Brian Tokuyoshi - Product Marketing Manager
I recently met with a customer who was concerned about his data retention policies. He’s responsible for a number of servers and data on mainframes, and he fully supports the idea of doing encryption to keep it safe.
This particular customer understands the value of using open standards for encryption. He said the following to me. “We’re encrypting data and backing it up. So let me ask you what you think, you backup the data, you backup the key, but do you backup the application?” That’s a problem that never occurred to me, because PGP Encryption Platform applications use the OpenPGP standard. Files encrypted with PGP software can be decrypted with other software that supports the OpenPGP standard, as long as you have the key and the ciphertext.
The problem my customer discovered is that many encryption solutions do not encrypt data with an open standard. In fact, even with the key, you still need to have the application in order to decrypt the data.

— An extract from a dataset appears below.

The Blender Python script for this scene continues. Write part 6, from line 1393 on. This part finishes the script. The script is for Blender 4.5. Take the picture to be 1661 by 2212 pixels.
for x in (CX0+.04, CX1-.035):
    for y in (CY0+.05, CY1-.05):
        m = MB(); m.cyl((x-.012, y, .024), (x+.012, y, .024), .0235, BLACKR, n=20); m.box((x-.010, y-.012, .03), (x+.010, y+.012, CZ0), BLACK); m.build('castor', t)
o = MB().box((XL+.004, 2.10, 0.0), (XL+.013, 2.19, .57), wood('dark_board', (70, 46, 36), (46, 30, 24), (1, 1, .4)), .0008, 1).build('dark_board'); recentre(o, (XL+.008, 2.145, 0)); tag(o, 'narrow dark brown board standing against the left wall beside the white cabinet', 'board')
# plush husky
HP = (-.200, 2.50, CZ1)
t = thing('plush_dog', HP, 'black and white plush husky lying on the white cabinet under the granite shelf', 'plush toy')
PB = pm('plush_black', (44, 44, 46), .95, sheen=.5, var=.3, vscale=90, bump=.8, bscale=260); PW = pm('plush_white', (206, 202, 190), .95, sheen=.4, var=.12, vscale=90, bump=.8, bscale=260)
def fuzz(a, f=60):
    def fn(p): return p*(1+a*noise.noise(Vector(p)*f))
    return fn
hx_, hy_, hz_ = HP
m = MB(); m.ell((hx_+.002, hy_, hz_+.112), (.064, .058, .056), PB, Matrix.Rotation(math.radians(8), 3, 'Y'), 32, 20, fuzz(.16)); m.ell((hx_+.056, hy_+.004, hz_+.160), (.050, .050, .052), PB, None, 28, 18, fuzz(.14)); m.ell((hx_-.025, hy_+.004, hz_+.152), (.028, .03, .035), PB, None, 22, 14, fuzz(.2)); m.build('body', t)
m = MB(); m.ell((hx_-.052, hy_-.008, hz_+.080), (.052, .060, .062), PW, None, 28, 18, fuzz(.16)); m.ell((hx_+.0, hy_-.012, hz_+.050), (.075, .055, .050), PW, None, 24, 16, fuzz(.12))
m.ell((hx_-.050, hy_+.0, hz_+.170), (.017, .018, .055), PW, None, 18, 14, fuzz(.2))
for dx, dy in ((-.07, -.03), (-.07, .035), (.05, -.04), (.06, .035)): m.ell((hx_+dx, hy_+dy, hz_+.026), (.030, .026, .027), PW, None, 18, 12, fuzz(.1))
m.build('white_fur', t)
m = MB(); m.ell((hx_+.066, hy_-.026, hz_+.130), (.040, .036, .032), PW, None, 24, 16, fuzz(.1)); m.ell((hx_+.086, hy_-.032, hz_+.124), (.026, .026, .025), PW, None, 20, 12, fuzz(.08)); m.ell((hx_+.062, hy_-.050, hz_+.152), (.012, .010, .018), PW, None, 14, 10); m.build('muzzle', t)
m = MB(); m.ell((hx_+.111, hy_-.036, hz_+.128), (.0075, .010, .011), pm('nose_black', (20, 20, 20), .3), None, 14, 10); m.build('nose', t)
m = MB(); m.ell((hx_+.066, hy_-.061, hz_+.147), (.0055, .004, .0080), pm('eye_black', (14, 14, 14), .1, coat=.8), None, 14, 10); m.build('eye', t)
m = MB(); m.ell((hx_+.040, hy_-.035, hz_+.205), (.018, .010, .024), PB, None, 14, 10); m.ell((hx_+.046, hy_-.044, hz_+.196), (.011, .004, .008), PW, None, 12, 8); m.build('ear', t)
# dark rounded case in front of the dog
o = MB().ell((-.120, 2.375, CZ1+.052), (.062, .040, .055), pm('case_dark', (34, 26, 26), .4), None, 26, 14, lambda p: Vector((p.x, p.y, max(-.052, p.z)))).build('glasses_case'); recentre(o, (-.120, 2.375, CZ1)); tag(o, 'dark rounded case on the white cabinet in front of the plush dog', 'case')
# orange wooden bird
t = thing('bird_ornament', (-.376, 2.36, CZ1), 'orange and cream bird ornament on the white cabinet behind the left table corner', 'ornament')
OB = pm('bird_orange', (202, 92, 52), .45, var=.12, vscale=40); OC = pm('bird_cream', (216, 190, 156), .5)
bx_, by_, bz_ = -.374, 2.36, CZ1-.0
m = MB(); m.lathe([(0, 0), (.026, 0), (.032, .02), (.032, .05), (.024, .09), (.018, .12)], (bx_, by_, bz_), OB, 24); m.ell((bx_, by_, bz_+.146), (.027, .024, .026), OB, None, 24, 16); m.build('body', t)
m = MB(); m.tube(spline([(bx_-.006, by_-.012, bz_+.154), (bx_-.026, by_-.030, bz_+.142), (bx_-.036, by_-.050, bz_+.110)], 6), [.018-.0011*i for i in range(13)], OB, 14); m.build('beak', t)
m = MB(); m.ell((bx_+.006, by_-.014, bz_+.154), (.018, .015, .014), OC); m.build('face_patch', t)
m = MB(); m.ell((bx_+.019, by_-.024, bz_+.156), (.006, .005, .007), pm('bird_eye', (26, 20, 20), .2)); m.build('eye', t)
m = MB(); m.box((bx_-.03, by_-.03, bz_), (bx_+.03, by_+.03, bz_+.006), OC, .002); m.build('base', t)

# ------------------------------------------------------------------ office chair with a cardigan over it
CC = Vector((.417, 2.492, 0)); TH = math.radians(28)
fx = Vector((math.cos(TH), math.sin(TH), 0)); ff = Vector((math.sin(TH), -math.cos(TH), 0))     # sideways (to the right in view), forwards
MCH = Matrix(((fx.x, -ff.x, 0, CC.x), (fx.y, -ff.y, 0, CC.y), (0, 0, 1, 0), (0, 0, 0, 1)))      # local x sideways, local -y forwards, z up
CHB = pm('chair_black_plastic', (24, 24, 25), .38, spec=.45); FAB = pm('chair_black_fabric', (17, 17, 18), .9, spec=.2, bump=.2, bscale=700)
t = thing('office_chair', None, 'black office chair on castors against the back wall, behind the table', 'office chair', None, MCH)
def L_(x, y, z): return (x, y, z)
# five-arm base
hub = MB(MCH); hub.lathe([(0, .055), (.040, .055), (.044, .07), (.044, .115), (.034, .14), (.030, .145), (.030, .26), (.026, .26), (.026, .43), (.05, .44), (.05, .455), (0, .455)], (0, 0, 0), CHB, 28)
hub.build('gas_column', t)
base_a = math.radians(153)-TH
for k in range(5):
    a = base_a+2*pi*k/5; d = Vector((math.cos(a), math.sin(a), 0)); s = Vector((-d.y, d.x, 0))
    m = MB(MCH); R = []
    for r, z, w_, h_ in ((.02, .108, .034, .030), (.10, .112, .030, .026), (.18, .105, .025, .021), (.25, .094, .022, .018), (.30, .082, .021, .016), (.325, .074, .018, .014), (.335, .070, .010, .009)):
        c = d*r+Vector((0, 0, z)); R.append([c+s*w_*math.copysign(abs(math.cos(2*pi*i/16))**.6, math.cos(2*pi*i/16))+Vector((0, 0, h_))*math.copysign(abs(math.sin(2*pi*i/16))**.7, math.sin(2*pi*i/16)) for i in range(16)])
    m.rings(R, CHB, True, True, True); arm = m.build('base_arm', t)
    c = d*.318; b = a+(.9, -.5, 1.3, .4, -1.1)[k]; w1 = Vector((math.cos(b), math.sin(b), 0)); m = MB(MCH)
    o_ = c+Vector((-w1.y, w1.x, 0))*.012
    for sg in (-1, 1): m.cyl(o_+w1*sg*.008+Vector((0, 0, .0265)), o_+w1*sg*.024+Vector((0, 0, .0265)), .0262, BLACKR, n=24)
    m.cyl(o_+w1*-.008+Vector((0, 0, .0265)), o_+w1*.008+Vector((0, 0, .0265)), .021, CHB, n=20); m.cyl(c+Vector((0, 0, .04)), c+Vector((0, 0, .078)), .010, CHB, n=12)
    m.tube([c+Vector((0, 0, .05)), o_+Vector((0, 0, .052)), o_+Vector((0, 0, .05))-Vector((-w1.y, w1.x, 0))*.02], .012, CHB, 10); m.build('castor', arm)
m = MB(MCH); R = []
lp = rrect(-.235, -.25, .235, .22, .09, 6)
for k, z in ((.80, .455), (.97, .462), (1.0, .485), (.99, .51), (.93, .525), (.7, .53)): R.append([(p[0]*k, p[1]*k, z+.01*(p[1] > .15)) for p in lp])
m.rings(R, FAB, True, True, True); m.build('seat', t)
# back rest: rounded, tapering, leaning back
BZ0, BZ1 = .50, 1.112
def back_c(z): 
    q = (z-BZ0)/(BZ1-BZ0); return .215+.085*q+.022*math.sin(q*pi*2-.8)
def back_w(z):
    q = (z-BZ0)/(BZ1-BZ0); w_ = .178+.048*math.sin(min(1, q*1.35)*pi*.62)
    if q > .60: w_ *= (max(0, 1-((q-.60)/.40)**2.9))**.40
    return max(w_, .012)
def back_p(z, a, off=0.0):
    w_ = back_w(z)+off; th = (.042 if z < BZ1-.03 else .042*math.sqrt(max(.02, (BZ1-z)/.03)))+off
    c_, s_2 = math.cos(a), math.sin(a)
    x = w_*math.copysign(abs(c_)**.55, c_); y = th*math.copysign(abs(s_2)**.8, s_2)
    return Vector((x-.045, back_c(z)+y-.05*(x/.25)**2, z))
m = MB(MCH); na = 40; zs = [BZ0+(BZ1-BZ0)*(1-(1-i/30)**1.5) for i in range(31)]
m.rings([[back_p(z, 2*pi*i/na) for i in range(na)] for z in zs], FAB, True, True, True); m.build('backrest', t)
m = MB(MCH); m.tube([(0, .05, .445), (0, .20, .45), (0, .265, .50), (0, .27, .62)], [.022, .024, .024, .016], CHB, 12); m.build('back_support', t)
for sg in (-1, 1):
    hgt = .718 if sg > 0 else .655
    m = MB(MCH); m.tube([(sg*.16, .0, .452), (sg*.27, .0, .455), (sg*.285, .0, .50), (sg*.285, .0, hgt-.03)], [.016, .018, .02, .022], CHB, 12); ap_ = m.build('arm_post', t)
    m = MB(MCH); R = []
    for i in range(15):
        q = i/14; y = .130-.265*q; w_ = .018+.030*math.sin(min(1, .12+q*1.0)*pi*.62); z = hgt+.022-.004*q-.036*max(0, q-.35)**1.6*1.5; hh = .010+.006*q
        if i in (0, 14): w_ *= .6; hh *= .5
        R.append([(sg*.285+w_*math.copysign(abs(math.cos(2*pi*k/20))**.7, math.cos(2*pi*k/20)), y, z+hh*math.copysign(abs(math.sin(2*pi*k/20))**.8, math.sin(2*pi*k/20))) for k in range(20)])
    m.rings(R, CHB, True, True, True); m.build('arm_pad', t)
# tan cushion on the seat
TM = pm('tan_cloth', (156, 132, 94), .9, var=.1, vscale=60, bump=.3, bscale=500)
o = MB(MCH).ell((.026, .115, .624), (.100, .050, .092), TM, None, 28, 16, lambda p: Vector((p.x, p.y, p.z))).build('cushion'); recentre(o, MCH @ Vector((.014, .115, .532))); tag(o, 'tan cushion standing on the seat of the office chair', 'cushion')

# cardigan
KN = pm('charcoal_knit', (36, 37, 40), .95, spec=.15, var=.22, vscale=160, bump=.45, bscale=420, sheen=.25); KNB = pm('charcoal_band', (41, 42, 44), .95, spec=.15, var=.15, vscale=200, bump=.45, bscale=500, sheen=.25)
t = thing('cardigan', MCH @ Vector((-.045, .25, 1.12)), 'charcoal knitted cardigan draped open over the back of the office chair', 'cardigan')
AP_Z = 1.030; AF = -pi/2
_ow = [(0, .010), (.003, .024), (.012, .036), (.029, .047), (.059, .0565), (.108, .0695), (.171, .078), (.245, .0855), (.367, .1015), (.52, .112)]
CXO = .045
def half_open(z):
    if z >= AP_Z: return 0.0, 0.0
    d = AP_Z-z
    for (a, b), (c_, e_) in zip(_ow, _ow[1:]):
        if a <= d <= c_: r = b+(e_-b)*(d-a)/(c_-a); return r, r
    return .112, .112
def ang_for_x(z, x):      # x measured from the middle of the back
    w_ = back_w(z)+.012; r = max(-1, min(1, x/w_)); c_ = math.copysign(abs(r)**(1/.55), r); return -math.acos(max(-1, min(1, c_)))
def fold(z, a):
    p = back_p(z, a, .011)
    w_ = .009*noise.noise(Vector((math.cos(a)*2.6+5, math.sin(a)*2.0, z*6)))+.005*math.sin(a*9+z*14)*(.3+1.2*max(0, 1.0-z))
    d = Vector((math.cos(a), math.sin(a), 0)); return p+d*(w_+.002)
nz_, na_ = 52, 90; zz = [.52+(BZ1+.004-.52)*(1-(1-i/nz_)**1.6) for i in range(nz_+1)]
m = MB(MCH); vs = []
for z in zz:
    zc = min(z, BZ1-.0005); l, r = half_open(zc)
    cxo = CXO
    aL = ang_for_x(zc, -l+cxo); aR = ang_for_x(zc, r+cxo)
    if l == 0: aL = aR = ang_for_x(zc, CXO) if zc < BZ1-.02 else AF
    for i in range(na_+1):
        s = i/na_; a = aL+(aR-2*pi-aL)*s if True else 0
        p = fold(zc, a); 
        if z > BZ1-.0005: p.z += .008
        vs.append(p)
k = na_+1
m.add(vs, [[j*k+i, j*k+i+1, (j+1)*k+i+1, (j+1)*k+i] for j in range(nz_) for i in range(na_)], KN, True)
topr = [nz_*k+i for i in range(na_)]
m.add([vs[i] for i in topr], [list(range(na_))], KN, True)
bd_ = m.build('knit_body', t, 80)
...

So suppose your data retention policy requires keeping backup tapes for 10 years. That’s a long time, imagine trying to recover a 10 year old tape today? That’s hard enough even if the data wasn’t encrypted. If it was encrypted, and it used proprietary encryption, then getting the application to run could pose a significant road block. Perhaps the original company is no longer in business. Do you still have a copy of the application that created it? Do you have the supported OS and will it run on the hardware that you have? Getting these factors wrong could spell the difference between what you thought was recoverable data to yet another scenario where the data is forever lost when you thought it was preserved.
Don’t make the same mistake, and test this scenario out for yourself. Can you recover your encrypted data if you have the key but not the application that encrypted it? You may be surprised with what you find out.